Higher for Longer: What elevated interest rates mean for cell site owners

Federal interest rates remain at a 22-year high with no signs of retreating. Here’s the “good”, the “bad” and the (potentially) “ugly” when it comes to cell site leases.

The Good: Site owners have more options

For years, low interest rates helped drive up cell site lease values. Even for site owners who were interested in alternatives, there were fewer attractive places to re-deploy the proceeds as traditional real estate appeared even richer than cellular infrastructure, equities were trading at a premium and fixed income rates offered minimal value returns.

Fast forward to today, the landscape has shifted substantially:

  • Over the last 18 months, persistently higher interest rates have eroded values of many real estate categories by 20-30%, with potentially further downside in store for office, retail and multifamily.
  • Conservative fixed-income yields are delivering returns in the high single digits, with short-term, risk-free rates above 5% (twice the average annual cell site lease increase!).
  • Fortunately, at least for the time being, cell site leases have only experienced a modest dip of roughly 10% from peak values reached in late 2021 and early 2022.

In turn, we have a particularly attractive market for those considering 1031 exchanges into multi-family, retail, and select office assets. And, for site owners looking to de-risk, they can now park proceeds into tax-efficient, highly liquid guaranteed US Treasuries at a very attractive rate of return.

The Bad: While cell site lease values have proven resilient, they’re not immune to higher rates indefinitely

Today, cell site lease prices are near historic peaks, demand from buyers remains strong and terms stand favorable to sellers. However, the major mobile network operators and publicly traded tower companies have tightened their belts, demonstrated through sizeable layoffs and reductions in network capex spending to mitigate the higher cost of debt on their balance sheets. This translates to slower growth and eventually lower values for cell site leases. Plus, if the equity market proves to be a leading indicator, CCI’s, SBAC’s and AMT’s 40%, 30% and 27% respective drops over the past year is an ominous sign for wireless assets.
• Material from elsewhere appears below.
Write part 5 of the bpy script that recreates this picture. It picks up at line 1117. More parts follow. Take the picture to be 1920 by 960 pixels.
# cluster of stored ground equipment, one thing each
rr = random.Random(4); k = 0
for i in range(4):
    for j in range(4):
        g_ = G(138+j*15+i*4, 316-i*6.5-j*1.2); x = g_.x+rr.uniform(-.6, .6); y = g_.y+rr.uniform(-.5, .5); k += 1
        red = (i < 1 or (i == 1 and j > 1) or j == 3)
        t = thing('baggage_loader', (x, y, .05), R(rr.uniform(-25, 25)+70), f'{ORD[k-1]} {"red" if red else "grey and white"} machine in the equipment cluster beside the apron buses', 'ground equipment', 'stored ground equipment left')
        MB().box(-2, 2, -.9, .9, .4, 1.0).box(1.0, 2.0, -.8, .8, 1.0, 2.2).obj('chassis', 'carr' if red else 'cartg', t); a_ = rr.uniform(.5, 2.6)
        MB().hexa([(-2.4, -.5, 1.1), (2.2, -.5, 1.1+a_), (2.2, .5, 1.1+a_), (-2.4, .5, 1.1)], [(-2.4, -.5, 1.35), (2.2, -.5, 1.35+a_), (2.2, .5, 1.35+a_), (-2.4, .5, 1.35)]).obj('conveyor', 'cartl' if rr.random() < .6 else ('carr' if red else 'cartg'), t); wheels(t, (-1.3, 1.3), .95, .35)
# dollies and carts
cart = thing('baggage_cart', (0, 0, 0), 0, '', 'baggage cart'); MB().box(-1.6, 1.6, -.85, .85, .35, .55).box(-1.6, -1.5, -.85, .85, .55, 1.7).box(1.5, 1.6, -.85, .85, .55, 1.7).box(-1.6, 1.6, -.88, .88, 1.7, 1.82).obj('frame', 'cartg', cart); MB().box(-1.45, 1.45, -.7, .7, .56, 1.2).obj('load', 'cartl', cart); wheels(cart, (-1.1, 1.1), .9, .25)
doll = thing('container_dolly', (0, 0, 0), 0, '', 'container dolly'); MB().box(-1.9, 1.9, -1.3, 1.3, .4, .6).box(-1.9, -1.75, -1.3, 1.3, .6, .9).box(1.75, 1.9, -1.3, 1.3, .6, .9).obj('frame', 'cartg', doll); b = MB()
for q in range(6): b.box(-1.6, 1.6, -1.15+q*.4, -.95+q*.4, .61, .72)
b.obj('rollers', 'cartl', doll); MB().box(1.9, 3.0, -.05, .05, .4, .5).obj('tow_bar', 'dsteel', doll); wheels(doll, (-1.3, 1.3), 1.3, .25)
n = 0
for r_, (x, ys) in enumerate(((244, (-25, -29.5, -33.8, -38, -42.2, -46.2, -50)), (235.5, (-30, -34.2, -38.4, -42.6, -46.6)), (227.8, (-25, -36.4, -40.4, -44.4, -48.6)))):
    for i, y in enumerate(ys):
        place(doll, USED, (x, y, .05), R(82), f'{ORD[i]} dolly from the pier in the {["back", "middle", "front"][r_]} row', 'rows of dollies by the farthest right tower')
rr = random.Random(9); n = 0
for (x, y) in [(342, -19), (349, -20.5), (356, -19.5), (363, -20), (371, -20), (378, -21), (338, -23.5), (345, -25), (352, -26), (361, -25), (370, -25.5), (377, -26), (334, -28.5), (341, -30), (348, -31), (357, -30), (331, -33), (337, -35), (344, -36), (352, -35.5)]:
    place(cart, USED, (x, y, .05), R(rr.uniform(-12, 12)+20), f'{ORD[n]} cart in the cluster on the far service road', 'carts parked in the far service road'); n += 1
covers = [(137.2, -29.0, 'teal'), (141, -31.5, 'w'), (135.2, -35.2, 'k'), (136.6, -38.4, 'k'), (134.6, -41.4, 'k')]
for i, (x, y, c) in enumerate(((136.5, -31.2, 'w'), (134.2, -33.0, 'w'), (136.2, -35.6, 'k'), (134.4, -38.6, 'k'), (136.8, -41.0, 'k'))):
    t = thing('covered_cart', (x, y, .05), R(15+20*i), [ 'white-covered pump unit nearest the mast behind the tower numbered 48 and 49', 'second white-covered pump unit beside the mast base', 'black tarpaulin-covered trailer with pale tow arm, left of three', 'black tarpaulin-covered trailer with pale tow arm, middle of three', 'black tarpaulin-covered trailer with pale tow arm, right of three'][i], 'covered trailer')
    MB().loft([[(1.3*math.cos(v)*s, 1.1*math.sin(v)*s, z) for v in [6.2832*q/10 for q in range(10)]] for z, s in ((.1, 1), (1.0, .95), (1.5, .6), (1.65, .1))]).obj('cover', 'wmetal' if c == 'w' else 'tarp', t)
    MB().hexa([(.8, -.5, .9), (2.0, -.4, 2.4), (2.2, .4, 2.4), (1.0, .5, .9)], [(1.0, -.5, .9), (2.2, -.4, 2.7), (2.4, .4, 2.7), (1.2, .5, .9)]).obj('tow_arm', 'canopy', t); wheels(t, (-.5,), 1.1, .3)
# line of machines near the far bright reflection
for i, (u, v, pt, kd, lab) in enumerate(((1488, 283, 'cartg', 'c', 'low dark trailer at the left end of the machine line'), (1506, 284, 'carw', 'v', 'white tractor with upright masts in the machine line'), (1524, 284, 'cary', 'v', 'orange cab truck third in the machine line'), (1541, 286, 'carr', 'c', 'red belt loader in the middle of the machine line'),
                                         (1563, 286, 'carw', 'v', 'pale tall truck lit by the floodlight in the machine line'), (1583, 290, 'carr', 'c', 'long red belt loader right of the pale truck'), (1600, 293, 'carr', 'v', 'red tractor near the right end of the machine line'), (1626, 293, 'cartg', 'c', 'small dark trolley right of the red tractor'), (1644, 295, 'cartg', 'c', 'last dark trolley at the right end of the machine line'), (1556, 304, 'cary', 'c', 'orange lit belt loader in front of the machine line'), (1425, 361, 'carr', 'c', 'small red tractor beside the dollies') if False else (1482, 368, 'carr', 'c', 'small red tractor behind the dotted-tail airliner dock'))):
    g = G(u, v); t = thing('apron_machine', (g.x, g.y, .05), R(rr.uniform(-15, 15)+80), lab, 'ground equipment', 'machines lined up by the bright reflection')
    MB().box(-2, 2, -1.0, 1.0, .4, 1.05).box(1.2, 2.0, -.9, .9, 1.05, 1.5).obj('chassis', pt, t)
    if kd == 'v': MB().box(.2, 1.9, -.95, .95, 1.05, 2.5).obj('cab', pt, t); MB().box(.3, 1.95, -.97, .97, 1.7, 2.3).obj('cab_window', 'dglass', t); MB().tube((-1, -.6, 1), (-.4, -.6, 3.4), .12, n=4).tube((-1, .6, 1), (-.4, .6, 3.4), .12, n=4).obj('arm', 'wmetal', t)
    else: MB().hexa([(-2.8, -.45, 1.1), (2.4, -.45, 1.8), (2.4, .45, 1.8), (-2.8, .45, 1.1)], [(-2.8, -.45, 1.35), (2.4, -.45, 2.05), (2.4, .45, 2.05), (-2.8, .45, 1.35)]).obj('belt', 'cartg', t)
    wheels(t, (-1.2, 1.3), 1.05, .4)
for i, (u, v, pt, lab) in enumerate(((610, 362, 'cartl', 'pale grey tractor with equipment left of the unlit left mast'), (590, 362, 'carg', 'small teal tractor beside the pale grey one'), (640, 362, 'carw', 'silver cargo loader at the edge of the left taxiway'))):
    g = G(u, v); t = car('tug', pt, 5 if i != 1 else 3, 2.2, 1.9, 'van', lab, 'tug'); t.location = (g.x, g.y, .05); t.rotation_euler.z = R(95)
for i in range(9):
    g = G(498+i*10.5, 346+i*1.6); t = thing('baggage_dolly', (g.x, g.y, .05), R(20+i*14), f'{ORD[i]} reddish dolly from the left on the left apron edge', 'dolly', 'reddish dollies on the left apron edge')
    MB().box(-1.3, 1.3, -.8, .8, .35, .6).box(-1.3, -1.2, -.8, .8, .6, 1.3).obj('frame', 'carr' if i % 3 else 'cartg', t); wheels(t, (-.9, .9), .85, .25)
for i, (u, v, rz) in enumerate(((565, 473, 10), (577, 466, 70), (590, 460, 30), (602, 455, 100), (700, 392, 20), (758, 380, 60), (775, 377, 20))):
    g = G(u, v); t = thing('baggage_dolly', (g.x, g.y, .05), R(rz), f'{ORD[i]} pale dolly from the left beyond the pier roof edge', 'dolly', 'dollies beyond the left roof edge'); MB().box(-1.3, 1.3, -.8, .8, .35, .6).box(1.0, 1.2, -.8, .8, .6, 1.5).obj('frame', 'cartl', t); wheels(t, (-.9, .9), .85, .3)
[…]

The (Potentially) Ugly: As commercial real estate loans come due, inventory rises and values fall

The prolonged period of higher interest rates is putting many commercial real estate (CRE) owners on a collision course with their lenders.

  • Floating-rate loans are reaching maturity in the face of falling property values and stricter credit standards.
  • If the high rates persist, office, multi-family and retail property owners may be forced to sell, creating a meaningful increase in supply that could depress values.
  • In turn, the higher supply of CRE assets could drive up cell site lease (rooftops, towers, etc.) supply, weighing down individual cell site valuations even further.

While demand from digital infrastructure portfolio companies like TowerPoint will help support price stability, the opportunity for sellers will likely be negatively impacted.

The silver lining? Even if cell site leaseholders bring their assets to market in this scenario, they’re likely to be highly motivated by either asset preservation or attractive reinvestment opportunities.

The Takeaway

While rising interest rates present significant challenges across asset classes, wireless real estate remains an attractive haven for portfolio companies with ample access to capital. For now, demand for cell site leases remains high and cell site owners continue to take advantage of liquidity at undeniably compelling prices.